# What to do
In the listing below, locate the lines that hold the string "from". Copy those lines.

# Information supplied
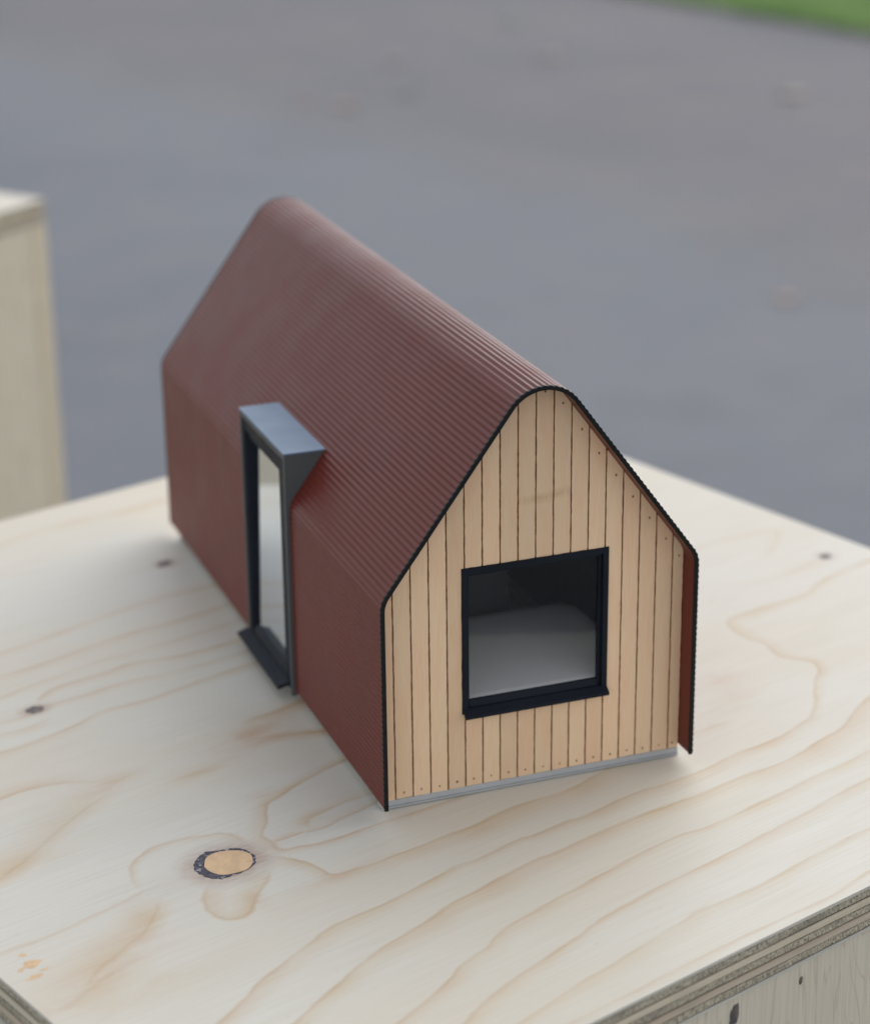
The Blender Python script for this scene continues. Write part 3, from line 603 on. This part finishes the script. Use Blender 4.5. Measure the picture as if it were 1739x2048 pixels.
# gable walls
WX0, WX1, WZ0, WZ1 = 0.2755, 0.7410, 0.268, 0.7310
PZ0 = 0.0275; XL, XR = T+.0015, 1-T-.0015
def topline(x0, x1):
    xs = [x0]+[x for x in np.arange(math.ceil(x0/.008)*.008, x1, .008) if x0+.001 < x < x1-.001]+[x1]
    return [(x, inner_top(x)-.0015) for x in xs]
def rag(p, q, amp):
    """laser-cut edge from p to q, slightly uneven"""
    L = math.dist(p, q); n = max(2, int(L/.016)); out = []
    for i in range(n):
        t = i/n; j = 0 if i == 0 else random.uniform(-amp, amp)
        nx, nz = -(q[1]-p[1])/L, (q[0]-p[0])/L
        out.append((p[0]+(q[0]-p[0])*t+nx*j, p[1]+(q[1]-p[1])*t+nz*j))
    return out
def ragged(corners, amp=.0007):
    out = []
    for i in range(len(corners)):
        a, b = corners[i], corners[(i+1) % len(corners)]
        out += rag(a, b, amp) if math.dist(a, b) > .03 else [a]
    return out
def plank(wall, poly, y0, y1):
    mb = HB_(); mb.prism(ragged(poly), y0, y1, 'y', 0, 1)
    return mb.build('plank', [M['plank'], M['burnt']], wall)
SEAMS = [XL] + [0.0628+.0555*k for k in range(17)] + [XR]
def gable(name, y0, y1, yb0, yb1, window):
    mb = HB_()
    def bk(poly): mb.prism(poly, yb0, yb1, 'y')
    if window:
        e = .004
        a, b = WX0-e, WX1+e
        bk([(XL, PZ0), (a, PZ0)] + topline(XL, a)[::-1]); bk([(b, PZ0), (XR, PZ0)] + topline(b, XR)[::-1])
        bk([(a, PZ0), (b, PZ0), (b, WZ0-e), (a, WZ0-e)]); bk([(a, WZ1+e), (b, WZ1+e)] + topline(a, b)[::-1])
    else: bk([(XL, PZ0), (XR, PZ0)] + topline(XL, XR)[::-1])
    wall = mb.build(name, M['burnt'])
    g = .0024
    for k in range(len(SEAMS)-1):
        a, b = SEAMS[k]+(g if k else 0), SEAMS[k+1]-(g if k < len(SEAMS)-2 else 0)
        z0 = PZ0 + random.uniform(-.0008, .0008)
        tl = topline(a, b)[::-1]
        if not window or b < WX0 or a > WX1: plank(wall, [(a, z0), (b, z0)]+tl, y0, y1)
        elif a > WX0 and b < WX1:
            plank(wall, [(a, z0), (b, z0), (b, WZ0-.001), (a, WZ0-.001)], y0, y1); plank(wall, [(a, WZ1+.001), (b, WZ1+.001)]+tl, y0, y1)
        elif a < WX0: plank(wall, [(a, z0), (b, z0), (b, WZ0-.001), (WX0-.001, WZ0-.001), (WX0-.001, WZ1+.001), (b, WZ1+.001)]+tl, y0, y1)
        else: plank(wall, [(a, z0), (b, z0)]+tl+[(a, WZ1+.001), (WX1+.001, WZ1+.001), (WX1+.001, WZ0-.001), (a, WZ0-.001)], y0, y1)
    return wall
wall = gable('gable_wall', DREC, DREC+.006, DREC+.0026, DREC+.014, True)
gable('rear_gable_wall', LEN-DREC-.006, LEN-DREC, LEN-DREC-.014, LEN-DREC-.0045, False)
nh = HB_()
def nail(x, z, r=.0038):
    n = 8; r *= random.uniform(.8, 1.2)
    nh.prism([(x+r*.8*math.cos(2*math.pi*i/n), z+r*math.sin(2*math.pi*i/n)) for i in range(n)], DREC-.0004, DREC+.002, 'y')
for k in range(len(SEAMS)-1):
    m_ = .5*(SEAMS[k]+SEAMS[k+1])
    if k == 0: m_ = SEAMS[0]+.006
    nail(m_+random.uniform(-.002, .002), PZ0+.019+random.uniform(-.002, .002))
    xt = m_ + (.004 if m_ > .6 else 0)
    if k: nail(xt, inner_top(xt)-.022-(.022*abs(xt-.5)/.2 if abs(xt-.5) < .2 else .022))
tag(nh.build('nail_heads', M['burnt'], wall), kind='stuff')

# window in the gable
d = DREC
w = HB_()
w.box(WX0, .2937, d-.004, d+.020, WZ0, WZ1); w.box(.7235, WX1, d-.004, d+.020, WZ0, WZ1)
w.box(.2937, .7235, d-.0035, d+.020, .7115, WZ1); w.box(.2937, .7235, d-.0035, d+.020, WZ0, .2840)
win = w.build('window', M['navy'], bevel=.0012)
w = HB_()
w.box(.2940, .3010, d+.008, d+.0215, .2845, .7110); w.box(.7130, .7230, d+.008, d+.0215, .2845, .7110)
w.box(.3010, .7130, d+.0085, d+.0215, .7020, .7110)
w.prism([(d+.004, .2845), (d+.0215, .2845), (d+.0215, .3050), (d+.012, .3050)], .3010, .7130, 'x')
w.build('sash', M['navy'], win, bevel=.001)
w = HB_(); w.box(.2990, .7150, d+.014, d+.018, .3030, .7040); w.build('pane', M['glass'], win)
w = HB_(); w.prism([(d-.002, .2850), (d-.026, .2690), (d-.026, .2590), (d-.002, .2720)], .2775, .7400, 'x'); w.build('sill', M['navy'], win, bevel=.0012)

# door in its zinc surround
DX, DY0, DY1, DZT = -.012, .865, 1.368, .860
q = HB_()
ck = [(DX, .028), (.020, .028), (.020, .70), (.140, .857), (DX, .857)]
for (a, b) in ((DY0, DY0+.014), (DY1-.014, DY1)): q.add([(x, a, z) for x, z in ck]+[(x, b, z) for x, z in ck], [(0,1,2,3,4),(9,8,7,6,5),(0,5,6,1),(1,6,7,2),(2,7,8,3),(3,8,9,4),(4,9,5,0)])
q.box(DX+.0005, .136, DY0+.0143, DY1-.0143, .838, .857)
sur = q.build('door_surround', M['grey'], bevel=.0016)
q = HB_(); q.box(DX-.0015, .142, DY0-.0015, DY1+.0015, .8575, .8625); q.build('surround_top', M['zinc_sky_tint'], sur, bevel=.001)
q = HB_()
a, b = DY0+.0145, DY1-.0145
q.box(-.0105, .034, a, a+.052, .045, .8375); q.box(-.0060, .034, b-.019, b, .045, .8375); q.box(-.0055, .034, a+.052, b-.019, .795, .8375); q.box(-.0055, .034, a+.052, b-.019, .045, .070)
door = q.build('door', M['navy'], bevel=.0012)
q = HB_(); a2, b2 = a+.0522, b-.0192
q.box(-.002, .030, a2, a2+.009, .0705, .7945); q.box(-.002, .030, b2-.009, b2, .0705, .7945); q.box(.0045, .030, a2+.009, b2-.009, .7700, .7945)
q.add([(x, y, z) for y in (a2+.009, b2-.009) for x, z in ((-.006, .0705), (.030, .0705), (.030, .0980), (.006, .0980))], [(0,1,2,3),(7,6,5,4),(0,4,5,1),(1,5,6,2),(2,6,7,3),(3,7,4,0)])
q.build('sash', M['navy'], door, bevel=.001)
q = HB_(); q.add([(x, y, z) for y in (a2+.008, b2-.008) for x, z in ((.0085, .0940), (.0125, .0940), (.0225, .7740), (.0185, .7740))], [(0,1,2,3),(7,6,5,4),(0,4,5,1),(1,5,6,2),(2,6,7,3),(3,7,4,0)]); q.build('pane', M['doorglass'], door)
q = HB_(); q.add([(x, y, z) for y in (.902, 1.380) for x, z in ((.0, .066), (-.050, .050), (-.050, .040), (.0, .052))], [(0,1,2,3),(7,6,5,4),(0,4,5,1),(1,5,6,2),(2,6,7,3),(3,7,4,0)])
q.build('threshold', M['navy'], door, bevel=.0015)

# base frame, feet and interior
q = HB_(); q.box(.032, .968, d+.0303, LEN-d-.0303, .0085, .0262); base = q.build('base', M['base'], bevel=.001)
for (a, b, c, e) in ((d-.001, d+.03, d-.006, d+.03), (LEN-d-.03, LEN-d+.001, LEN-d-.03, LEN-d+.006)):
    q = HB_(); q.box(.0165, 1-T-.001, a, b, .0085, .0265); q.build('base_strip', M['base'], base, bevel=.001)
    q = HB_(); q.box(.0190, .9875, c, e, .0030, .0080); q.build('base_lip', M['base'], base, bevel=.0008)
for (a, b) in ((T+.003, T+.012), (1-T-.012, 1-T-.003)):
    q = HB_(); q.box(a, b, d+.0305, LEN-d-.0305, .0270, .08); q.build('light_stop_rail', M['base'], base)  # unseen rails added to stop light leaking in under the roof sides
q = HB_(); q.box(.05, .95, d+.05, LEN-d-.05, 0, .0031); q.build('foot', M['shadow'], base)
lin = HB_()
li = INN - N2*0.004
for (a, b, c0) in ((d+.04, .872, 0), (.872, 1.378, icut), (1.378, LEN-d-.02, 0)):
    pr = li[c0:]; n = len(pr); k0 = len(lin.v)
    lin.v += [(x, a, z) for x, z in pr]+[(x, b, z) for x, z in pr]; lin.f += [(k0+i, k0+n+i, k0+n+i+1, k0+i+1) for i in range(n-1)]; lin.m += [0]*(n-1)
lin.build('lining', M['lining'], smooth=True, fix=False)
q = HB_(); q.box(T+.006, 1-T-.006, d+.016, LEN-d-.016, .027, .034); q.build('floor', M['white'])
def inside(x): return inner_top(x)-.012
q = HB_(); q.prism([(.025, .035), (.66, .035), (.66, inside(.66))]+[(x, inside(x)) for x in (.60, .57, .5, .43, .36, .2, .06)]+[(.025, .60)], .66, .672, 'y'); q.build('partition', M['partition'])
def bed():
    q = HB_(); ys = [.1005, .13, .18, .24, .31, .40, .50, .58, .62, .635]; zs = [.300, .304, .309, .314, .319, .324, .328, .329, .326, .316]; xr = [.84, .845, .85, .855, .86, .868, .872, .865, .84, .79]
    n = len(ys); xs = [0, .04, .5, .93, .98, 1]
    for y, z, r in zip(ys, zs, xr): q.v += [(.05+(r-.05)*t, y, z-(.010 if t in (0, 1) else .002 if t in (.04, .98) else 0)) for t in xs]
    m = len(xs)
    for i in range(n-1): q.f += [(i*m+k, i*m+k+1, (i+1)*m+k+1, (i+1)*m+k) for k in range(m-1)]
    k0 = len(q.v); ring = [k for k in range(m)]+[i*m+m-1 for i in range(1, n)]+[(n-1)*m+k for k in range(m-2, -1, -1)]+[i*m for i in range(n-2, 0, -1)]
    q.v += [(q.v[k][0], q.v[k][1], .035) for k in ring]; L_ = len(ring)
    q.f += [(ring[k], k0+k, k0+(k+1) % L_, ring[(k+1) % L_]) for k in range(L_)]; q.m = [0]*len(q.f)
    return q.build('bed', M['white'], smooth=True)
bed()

# Solved exercise
The Blender Python script for this scene continues. Write part 3, from line 603 on. This part finishes the script. Use Blender 4.5. Measure the picture as if it were 1739x2048 pixels.
    """laser-cut edge from p to q, slightly uneven"""